We were all in a house where the back porch had been converted into a bedroom. From the bed, a nice view of the garden could be seen through a picture window at the level of the bed, with the back door by the window and bed opening to an outside sitting porch.

The dog had been in the back yard, and I was in the other room writing on the computer and listening to music while it was getting dark and suddenly windy and cold. The cats liked to sleep on the bed - and indeed it was the bed where Squeeker was when she decided to come and get me with a rather loud and deliberate "miaow" rather than her usual "squeak." She got my attention because she usually didn't often ask me for things. So I allowed her to get me up from my chair. I was curious to find out what she wanted me to do.
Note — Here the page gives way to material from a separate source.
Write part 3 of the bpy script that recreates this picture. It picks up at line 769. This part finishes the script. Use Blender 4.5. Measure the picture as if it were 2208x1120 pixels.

Amazingly enough, she passed the food bowl with no hesitation, so it wasn't a meal she wanted. Squeeker sat by the bedroom door with another, very plaintive identical "miaow." This was an unusual request, as the cats usually didn't prefer to go out at night because it was cold outdoors. But she was making it very obvious what she wanted. As I approached to open the door, Squeeker waited until I'd actually unlocked it, then she jumped back up onto the bed. Waiting outside was my shivering wet old dog, who wasn't able to get my attention by rattling the screen door over the loud music I had been playing.

I was incredulous. Had the cat had really gotten my attention so I would open the door for the dog to come inside? Crafting a little experiment to test my theory, I picked up the cat from the bed, petted her a bit and put her down by the door and reached over to open it. The cat looked at me as if I was crazy and jumped back onto the bed before I could nudge her out the now-open door with my foot.